Retail does not seem to demonstrate much experience in aligning the right constituents needed for complex financial transactions. Talk to a great manager, and he or she rarely understands how PE raises the next fund from lenders and secures collateral. Talk with PE, and they rarely understand retail customers, the dynamic retail landscape, or know the business partners who are also focused on the moving retail target (in fact, they’ll often tell you it’s not their job to know).

The Case for Family-Led Retail

Family- and founder-led retailers continue to outperform private equity-funded retail. Some have publicly traded debt and equity. What makes them similar is that each has a shared purpose that aligns management, customers, partners and capital. Their long-term orientation, customer obsession, and aligned incentives all matter. These businesses are not immune to mistakes, but they are structurally better suited to navigate financial complexity.

The retail industry is uniquely demanding: changing consumer behavior, supply chains, multichannel distribution, technology, inventory, pricing strategy, calendar planning, globalization, technology, and on. Yet we have countless examples of business success by family-founded, led or influenced. Massive outperformers include Walmart and the Walton Family, LVMH and the Arnaults, Uniqlo and the Yanai family, Inditex and the Ortegas, Loblaws and the Weston family.

What is their key to success? There are no absolutes, and of course, families get it wrong. But most often, family, founders, and purpose-driven leaders are the glue to get it right. Why? Often, these stakeholders are totally invested. Families or founders have an urgency to stay current, care about the name on the door and brand, and are compelled by the unique combination of ego, drive, and performing better than those who came before. Family business is driven incessantly to stay relevant and work obsessively on all details. It’s not magic. But this passion and attention to detail help align all parties.
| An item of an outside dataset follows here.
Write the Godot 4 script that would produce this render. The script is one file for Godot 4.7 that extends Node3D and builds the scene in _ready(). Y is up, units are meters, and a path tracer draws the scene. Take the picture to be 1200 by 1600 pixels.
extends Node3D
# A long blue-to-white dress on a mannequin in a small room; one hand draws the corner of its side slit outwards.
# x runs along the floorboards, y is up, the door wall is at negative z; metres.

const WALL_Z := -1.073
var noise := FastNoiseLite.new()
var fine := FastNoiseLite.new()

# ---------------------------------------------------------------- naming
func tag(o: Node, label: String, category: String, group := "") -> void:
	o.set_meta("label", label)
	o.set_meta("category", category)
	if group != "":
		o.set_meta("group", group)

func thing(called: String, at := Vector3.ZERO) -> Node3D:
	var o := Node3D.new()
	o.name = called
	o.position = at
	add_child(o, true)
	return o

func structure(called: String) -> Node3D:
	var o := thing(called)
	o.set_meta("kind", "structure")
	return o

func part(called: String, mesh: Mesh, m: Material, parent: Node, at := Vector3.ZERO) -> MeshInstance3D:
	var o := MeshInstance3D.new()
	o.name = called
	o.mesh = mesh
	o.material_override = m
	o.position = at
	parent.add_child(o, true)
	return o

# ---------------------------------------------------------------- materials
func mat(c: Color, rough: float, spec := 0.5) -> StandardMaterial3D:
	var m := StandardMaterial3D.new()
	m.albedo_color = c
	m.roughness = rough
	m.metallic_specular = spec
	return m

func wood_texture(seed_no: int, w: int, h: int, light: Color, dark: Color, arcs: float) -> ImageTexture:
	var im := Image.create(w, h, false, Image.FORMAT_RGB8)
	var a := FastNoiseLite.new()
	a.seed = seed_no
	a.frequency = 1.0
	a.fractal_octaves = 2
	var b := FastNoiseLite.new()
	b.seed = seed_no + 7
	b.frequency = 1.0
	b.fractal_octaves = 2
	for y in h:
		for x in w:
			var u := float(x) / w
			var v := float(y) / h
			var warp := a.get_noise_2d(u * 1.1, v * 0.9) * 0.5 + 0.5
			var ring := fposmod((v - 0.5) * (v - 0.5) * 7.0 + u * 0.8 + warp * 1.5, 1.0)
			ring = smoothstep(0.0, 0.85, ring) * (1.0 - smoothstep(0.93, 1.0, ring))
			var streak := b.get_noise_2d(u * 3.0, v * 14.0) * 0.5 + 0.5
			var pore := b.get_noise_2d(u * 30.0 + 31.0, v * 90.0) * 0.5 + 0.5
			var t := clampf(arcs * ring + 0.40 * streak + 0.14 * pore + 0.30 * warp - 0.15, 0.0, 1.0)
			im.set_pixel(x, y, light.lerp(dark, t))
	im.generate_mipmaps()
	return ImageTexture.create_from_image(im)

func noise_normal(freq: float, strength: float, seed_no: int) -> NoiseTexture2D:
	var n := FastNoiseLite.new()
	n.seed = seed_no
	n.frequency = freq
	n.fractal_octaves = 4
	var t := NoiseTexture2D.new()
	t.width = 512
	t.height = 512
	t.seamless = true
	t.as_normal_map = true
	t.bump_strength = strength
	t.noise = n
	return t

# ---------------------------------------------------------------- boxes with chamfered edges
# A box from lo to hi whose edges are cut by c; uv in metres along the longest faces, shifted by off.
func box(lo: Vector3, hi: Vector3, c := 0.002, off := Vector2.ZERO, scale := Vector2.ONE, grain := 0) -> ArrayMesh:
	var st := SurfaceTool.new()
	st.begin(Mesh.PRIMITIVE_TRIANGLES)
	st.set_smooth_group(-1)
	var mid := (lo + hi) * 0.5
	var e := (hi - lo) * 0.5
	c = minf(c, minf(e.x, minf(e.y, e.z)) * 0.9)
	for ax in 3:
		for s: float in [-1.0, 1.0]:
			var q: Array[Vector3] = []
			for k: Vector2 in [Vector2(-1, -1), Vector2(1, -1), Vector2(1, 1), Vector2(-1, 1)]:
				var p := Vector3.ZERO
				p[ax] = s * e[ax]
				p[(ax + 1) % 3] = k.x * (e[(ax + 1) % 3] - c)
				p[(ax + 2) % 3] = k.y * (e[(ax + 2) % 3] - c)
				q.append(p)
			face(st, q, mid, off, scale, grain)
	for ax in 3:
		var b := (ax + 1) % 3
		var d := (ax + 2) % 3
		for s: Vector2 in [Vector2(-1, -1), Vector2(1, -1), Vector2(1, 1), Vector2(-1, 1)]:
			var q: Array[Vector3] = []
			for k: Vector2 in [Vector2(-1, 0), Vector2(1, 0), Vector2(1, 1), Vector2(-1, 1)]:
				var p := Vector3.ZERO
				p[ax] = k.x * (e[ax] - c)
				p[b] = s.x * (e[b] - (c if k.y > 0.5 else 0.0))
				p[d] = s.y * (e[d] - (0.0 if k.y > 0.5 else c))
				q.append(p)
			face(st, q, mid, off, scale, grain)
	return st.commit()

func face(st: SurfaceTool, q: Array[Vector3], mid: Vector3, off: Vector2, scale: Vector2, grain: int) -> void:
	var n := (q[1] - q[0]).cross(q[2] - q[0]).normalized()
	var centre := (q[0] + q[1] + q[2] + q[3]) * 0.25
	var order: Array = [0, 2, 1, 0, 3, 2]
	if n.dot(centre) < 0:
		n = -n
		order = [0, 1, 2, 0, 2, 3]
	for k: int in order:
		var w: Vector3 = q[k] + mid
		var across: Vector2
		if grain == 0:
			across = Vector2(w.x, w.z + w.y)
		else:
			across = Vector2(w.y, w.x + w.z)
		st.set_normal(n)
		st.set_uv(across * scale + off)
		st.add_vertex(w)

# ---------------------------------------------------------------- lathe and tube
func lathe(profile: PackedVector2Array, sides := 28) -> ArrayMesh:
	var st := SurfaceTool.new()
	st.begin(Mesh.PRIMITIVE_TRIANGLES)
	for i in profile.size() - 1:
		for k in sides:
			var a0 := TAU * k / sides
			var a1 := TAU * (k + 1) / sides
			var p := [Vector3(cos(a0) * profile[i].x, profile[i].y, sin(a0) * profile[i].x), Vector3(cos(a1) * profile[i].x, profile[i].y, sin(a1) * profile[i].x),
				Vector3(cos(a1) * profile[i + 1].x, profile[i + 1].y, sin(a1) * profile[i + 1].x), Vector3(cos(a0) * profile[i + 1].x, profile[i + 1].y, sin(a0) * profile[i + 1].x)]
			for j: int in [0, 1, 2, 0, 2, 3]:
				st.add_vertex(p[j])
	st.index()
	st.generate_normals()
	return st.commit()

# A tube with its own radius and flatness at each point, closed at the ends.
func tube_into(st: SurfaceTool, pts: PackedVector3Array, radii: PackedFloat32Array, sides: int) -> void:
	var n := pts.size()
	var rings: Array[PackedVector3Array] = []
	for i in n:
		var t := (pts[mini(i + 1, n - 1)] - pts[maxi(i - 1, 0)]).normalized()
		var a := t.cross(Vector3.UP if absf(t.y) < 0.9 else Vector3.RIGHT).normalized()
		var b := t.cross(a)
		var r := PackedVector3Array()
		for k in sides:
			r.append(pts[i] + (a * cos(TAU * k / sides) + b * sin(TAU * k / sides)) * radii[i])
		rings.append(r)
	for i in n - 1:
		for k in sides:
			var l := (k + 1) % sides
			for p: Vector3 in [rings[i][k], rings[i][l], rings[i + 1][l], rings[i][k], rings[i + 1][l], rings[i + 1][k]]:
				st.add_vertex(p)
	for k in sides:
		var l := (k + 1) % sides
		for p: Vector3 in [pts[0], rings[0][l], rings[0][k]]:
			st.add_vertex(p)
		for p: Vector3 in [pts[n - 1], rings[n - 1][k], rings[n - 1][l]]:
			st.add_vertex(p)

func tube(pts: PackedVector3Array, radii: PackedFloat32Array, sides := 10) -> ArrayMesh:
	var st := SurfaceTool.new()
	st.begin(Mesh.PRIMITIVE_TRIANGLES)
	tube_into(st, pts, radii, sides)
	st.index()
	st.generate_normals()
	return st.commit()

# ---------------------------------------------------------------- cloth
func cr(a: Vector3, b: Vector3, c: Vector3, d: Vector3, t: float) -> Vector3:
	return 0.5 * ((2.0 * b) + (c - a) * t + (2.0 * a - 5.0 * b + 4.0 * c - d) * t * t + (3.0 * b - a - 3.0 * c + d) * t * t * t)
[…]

Arguably, there is also plenty wrong with families; you see them tearing one another apart over the business. The savvy families bring in a professional manager to manage the complexities.

Back to the Future

I grew up in a family-led business that had to evolve from times when the horse and buggy became an automobile, two World Wars, the Great Depression, the Vietnam and Korean wars, the Cold War, oil shocks, and on and on. We survived history as a publicly traded company. As a cautionary tale, I started a successful chain with the best comp sales in 2008. Then I made a fatal mistake partnering with private equity before I had the necessary experience. A complex business, a new capital structure, and my lack of experience ended up in restructuring. A close colleague never fails to remind me that “humans will not soon walk the earth naked.” Consumption of apparel will remain onstant. That said, how apparel is consumed changes and a brand’s or store’s job is to keep up.

So, restructuring with PE was my fault, and I made the wrong alignment of partners. There is nothing wrong with changing retail or store models. I thought that bringing in investors and utilizing unnatural capital structures would work well.  But my lack of experience leading a business within the context of complex capital structures was crucial. My takeaway? Someone who has failed is often better suited for PE than a pedigreed veteran.

Leveraging Disruptive Markets

In today’s marketplace, retail has its challenges, and in today’s landscape, there is a once-in-a-lifetime opportunity. As Nathan Rothschild famously said, “The time to buy is when there is blood in the streets.”  Economic opportunity in America is vast and wide. Aligning capital with vision, brand values, customers, managers, and partners, allows for all necessary constituents to come together, perform and win. If you don’t choose the right parties to align with your needs, you risk it all.  In simple terms, a bus driver whose agenda is to sell the bus won’t ultimately care about the people riding on the bus who need to get home. That’s what happened with real estate, capital, operators and partners at Saks Global. Unfortunately, customers and partners will pay the ultimate price. From my perspective, in retail, family management is the roadmap to success. The Nordstroms will be a litmus test to watch.